- DATA SHOWN:

● ● ● ●

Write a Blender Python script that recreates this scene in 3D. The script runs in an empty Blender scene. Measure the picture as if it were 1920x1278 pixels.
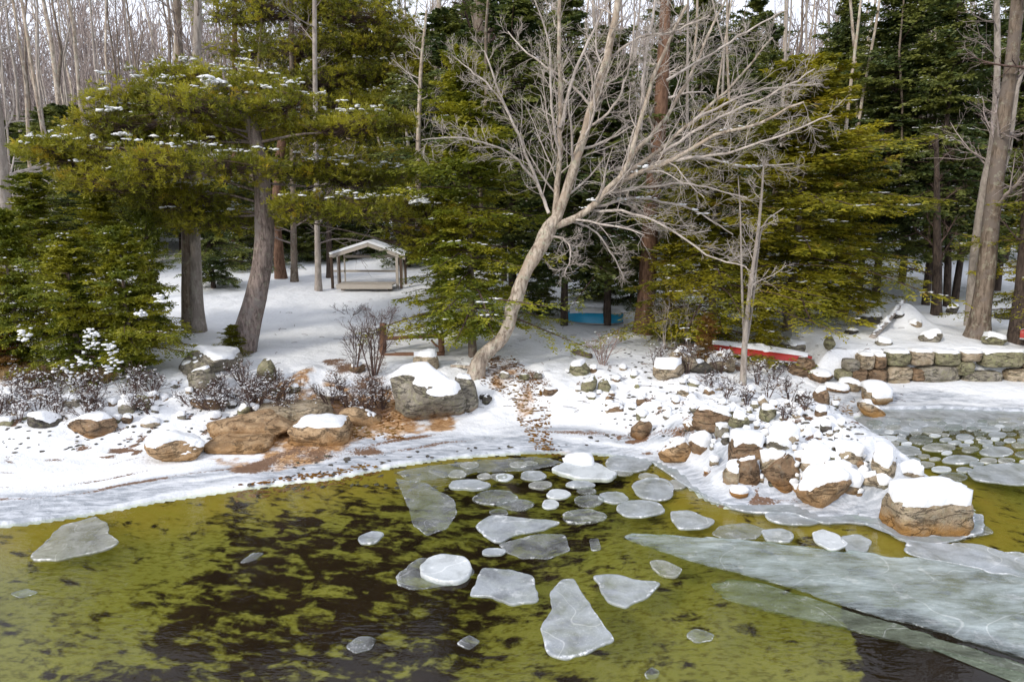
import bpy, bmesh, math, random
import numpy as np
from mathutils import Vector
RS = np.random.RandomState(7)
random.seed(7)
PI = math.pi
scene = bpy.context.scene
COL = scene.collection

# ------------------------------------------------------------------ camera, light, exposure
CAM_H = 4.2
F_PX = 1281.0
PITCH = math.radians(10.6)
cam_d = bpy.data.cameras.new('camera')
cam_d.sensor_width = 36.0
cam_d.lens = 36.0 * F_PX / 1920.0
cam_d.clip_end = 2000.0
cam_d.clip_start = 0.05
cam = bpy.data.objects.new('camera', cam_d)
cam.location = (0, 0, CAM_H)
cam.rotation_euler = (math.radians(90) - PITCH, 0, 0)
COL.objects.link(cam)
scene.camera = cam

SUN_AZ = math.radians(226)      # clockwise from +Y: the sun stands behind the camera to the left
SUN_EL = math.radians(30)
world = bpy.data.worlds.new('World')
scene.world = world
world.use_nodes = True
wn = world.node_tree.nodes
wl = world.node_tree.links
for n in list(wn):
    wn.remove(n)
sky = wn.new('ShaderNodeTexSky')
sky.sky_type = 'NISHITA'
sky.sun_disc = False
sky.sun_elevation = SUN_EL
sky.sun_rotation = SUN_AZ
sky.air_density = 1.0
sky.dust_density = 2.0
sky.ozone_density = 1.0
bg = wn.new('ShaderNodeBackground')
bg.inputs['Strength'].default_value = 0.15
wo = wn.new('ShaderNodeOutputWorld')
veil = wn.new('ShaderNodeMix')          # thin high cloud whitens the whole sky evenly
veil.data_type = 'RGBA'
veil.inputs['Factor'].default_value = .8
wl.new(sky.outputs[0], veil.inputs[6])
veil.inputs[7].default_value = (7.3, 7.5, 8.3, 1)
wl.new(veil.outputs[2], bg.inputs[0])
wl.new(bg.outputs[0], wo.inputs[0])

sun_d = bpy.data.lights.new('sun', 'SUN')
sun_d.energy = 1.8
sun_d.angle = math.radians(7)      # thin cloud softens the sun
sun_d.color = (1.0, 0.93, 0.82)
sun = bpy.data.objects.new('sun', sun_d)
sd_ = Vector((math.sin(SUN_AZ) * math.cos(SUN_EL), math.cos(SUN_AZ) * math.cos(SUN_EL), math.sin(SUN_EL)))
sun.rotation_euler = sd_.to_track_quat('Z', 'Y').to_euler()
sun.location = (-20, -20, 30)
COL.objects.link(sun)

scene.view_settings.view_transform = 'Standard'
scene.view_settings.look = 'None'
scene.view_settings.exposure = 0.27
scene.view_settings.gamma = 1.0
scene.view_settings.use_curve_mapping = False
scene.cycles.use_denoising = True
scene.cycles.max_bounces = 6
scene.cycles.diffuse_bounces = 3
scene.cycles.glossy_bounces = 2
scene.cycles.transmission_bounces = 3
scene.cycles.transparent_max_bounces = 12
scene.cycles.caustics_reflective = False
scene.cycles.caustics_refractive = False

# ------------------------------------------------------------------ helpers: pixels, noise
CP, SP = math.cos(PITCH), math.sin(PITCH)


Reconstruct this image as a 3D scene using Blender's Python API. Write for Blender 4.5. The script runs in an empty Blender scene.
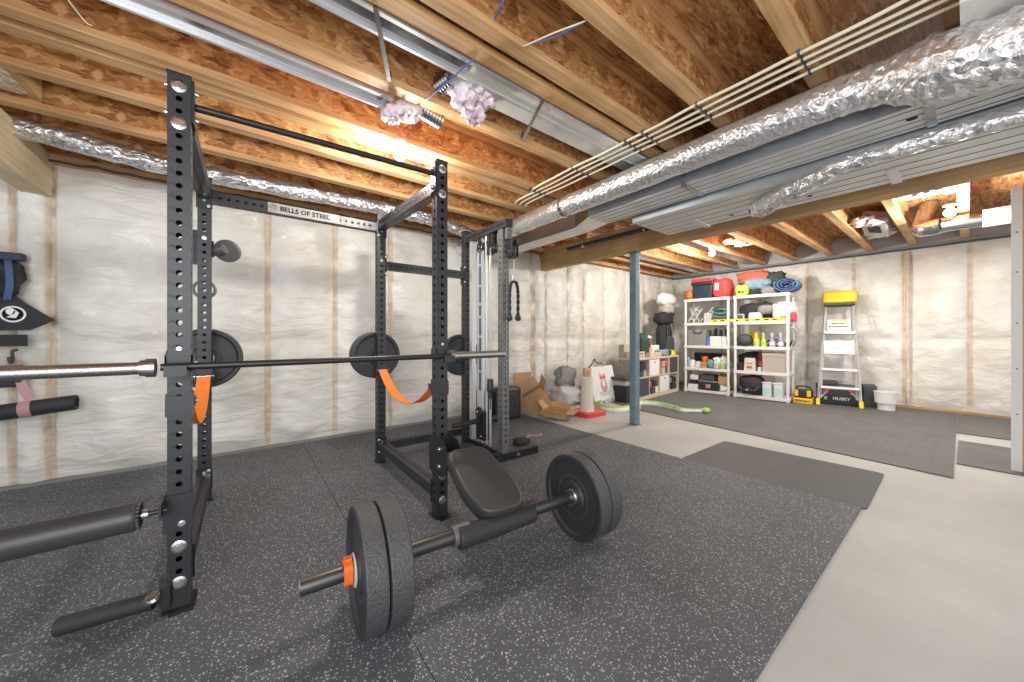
import bpy, bmesh, math, random
from mathutils import Vector, Matrix, noise
pi = math.pi
rnd = random.Random(7)
scene = bpy.context.scene
col = scene.collection

# ------------------------------------------------------------------ materials
def newmat(name):
    m = bpy.data.materials.new(name); m.use_nodes = True
    nt = m.node_tree
    return m, nt, nt.nodes['Principled BSDF']

def pbsdf(name, c, rough=.5, metal=0., coat=0., bump=0., bscale=60, vary=0., vscale=8, spec=.5, alpha=1., trans=0., emis=None, estr=0, sheen=0.):
    m, nt, b = newmat(name)
    b.inputs['Base Color'].default_value = (*c, 1)
    b.inputs['Roughness'].default_value = rough
    b.inputs['Metallic'].default_value = metal
    b.inputs['Coat Weight'].default_value = coat
    b.inputs['Specular IOR Level'].default_value = spec
    b.inputs['Alpha'].default_value = alpha
    b.inputs['Transmission Weight'].default_value = trans
    if sheen: b.inputs['Sheen Weight'].default_value = sheen
    if emis: b.inputs['Emission Color'].default_value = (*emis, 1); b.inputs['Emission Strength'].default_value = estr
    tc = nt.nodes.new('ShaderNodeTexCoord')
    if vary:
        n = nt.nodes.new('ShaderNodeTexNoise'); n.inputs['Scale'].default_value = vscale; n.inputs['Detail'].default_value = 5
        nt.links.new(tc.outputs['Object'], n.inputs['Vector'])
        r = nt.nodes.new('ShaderNodeValToRGB')
        r.color_ramp.elements[0].position = .3; r.color_ramp.elements[1].position = .7
        r.color_ramp.elements[0].color = (*[max(0, v*(1-vary)) for v in c], 1)
        r.color_ramp.elements[1].color = (*[min(1, v*(1+vary)) for v in c], 1)
        nt.links.new(n.outputs['Fac'], r.inputs['Fac']); nt.links.new(r.outputs['Color'], b.inputs['Base Color'])
    if bump:
        n = nt.nodes.new('ShaderNodeTexNoise'); n.inputs['Scale'].default_value = bscale; n.inputs['Detail'].default_value = 4
        nt.links.new(tc.outputs['Object'], n.inputs['Vector'])
        bp = nt.nodes.new('ShaderNodeBump'); bp.inputs['Strength'].default_value = bump; bp.inputs['Distance'].default_value = .01
        nt.links.new(n.outputs['Fac'], bp.inputs['Height']); nt.links.new(bp.outputs['Normal'], b.inputs['Normal'])
    return m

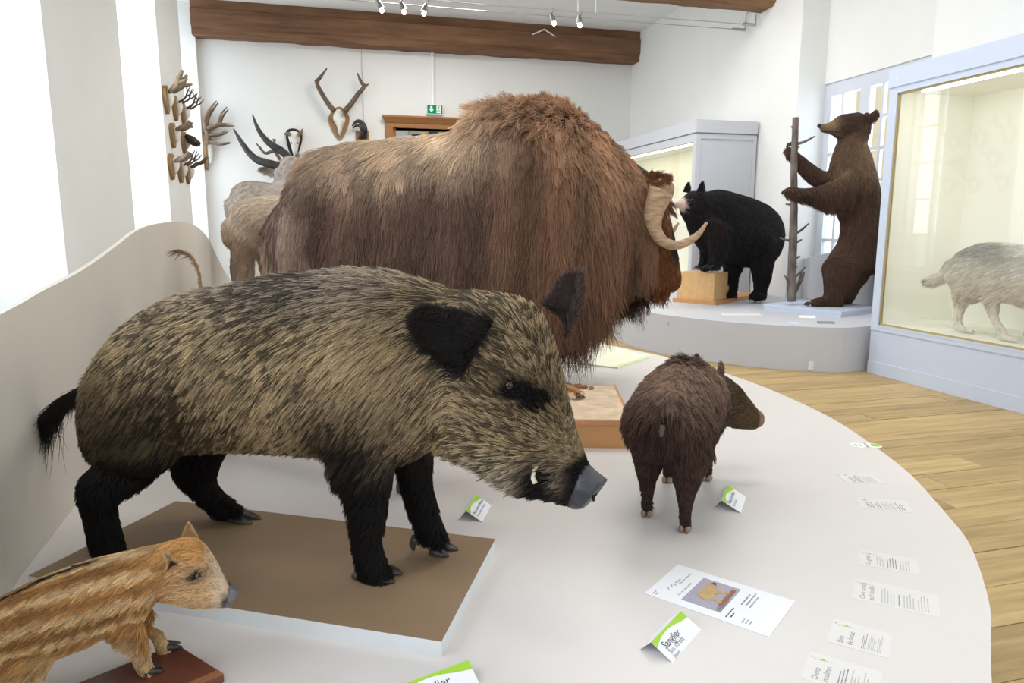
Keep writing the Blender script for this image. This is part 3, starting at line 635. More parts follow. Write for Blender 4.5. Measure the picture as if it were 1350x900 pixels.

● ● ● ●

- PROBLEM STATEMENT: Nothing but the lines from the start of the records above through the line with "scene.camera = cam" should be retyped, each exactly as written; leave out all pictures.

- OUTPUT OF THE TASK:
Write a Blender Python script that recreates this scene in 3D. The script runs in an empty Blender scene. Measure the picture as if it were 1920x1278 pixels.
import bpy, bmesh, math, random
import numpy as np
from mathutils import Vector
RS = np.random.RandomState(7)
random.seed(7)
PI = math.pi
scene = bpy.context.scene
COL = scene.collection

# ------------------------------------------------------------------ camera, light, exposure
CAM_H = 4.2
F_PX = 1281.0
PITCH = math.radians(10.6)
cam_d = bpy.data.cameras.new('camera')
cam_d.sensor_width = 36.0
cam_d.lens = 36.0 * F_PX / 1920.0
cam_d.clip_end = 2000.0
cam_d.clip_start = 0.05
cam = bpy.data.objects.new('camera', cam_d)
cam.location = (0, 0, CAM_H)
cam.rotation_euler = (math.radians(90) - PITCH, 0, 0)
COL.objects.link(cam)
scene.camera = cam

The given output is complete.